:: TASK TO COMPLETE ::
Only the lines from the beginning of the entries through the one with "PI = math.pi" should be written out, please, exactly and without any pictures.

(Rows from a 3D scene dataset)
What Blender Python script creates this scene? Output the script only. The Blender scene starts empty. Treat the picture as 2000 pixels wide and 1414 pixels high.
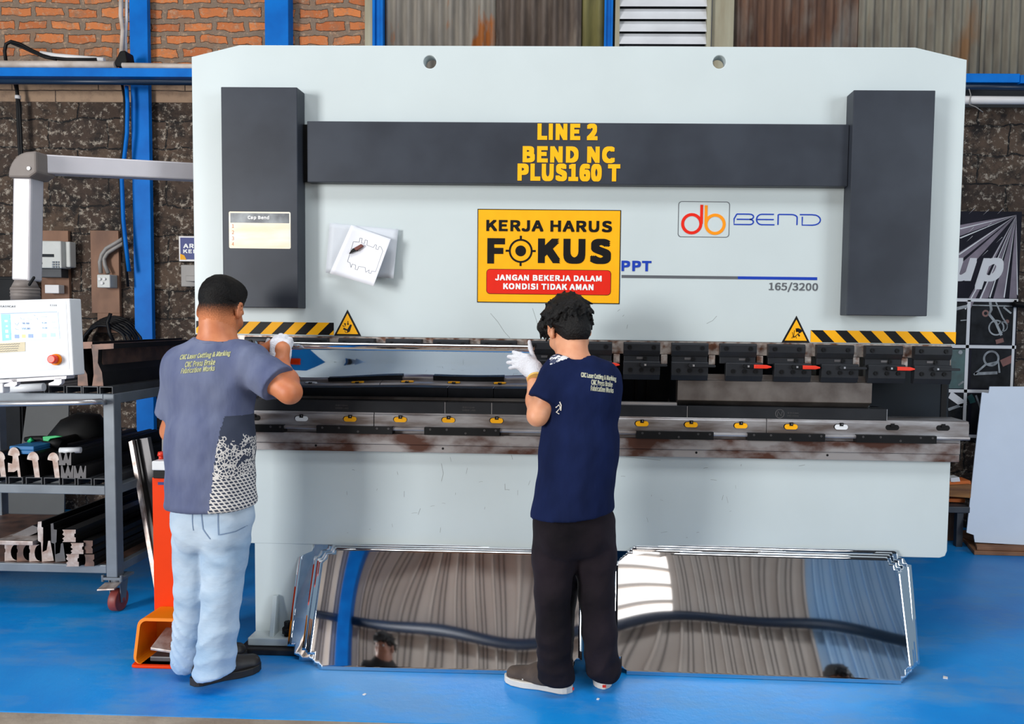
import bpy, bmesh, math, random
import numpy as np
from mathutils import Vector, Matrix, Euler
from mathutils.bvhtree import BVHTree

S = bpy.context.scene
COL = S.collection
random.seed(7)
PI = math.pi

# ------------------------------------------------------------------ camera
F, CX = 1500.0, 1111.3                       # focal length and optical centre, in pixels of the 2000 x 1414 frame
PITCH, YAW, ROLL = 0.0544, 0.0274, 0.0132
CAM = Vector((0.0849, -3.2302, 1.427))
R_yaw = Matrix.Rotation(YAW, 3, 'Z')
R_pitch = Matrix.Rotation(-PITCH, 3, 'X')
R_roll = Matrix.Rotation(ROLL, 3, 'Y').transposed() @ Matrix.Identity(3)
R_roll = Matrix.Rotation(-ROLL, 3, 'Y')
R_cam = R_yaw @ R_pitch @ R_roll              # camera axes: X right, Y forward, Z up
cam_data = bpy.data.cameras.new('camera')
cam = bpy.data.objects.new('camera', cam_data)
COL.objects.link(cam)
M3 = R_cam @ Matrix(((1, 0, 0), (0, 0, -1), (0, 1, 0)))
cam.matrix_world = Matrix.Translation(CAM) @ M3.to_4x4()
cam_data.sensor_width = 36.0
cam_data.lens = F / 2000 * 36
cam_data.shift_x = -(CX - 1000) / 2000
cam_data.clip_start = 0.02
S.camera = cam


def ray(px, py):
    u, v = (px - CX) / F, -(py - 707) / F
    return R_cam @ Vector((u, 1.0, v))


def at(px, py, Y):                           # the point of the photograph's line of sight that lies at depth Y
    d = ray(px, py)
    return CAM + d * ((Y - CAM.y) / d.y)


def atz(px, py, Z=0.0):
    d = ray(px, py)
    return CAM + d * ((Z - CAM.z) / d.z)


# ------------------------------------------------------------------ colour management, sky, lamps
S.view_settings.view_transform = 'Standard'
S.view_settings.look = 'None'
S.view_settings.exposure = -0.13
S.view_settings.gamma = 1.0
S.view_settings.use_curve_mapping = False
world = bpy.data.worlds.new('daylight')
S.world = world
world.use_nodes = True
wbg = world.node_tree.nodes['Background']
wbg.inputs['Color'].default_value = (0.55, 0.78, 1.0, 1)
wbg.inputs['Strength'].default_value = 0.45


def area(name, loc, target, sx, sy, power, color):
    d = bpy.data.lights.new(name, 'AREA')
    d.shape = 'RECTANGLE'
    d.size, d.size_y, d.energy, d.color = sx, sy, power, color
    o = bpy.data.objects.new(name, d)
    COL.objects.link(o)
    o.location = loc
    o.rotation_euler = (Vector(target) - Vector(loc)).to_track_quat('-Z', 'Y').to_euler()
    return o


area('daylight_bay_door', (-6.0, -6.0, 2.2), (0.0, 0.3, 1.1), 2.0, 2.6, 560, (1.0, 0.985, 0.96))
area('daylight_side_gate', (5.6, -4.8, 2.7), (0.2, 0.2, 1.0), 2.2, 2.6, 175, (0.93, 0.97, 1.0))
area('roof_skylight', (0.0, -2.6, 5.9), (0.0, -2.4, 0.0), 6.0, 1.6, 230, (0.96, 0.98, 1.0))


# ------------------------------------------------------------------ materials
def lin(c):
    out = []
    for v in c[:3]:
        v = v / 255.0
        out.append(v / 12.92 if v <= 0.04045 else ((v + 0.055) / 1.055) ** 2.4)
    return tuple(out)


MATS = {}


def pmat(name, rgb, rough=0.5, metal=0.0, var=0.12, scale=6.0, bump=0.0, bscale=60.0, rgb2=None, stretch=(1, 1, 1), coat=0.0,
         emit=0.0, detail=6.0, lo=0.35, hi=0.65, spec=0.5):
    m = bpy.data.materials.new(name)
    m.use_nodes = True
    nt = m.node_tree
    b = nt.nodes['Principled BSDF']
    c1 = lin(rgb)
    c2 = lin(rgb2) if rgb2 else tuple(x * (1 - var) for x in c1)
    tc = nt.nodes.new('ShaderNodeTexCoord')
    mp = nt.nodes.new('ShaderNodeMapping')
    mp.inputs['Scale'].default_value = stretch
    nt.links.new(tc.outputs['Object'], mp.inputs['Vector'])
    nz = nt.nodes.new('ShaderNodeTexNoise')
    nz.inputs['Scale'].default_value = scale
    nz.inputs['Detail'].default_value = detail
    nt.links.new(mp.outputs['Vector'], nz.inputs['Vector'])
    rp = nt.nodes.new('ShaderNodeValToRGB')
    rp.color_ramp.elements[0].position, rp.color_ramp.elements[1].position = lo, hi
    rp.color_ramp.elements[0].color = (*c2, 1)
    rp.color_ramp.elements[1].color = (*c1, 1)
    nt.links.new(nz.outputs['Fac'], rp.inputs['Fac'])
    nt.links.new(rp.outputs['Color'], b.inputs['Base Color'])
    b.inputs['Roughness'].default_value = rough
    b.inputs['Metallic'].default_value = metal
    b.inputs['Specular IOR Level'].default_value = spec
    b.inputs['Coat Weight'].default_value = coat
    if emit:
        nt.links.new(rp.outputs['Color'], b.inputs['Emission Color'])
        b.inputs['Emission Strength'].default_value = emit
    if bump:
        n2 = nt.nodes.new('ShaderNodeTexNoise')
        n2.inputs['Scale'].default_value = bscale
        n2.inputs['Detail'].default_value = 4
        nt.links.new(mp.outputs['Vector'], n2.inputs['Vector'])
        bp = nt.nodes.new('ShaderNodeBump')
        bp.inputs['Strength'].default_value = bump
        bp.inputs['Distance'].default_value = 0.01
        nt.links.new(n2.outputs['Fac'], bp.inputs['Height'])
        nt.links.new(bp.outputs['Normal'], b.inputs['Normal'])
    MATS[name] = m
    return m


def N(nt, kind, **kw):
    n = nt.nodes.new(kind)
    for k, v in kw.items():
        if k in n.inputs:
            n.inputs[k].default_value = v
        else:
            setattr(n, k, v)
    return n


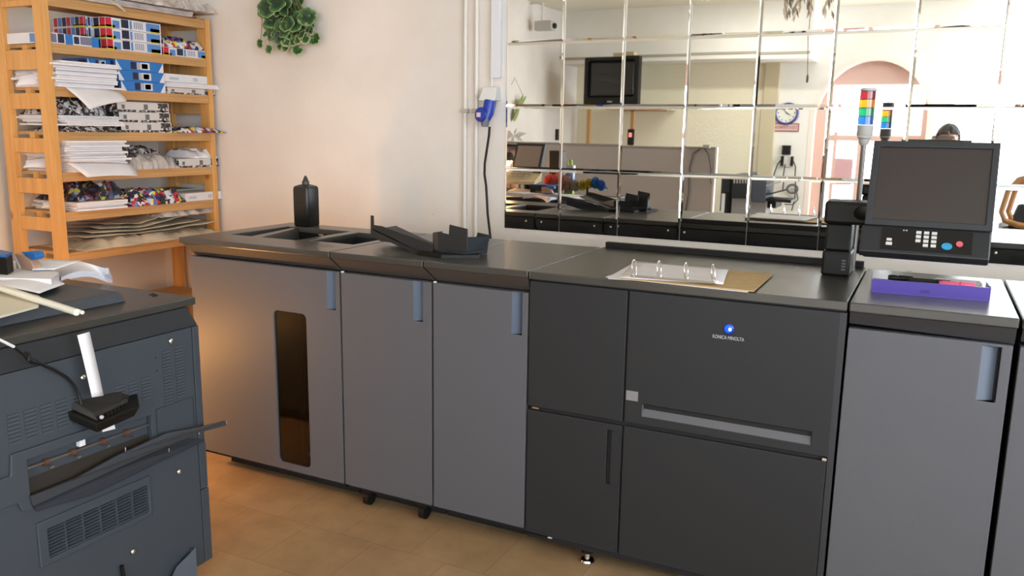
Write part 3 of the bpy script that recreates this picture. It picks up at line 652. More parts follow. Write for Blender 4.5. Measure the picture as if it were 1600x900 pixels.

:: EXERCISE OUTPUT ::
What Blender Python script creates this scene? Output the script only. The Blender scene starts empty. Treat the picture as 2000 pixels wide and 1414 pixels high.
import bpy, bmesh, math, random
import numpy as np
from mathutils import Vector, Matrix, Euler
from mathutils.bvhtree import BVHTree

S = bpy.context.scene
COL = S.collection
random.seed(7)
PI = math.pi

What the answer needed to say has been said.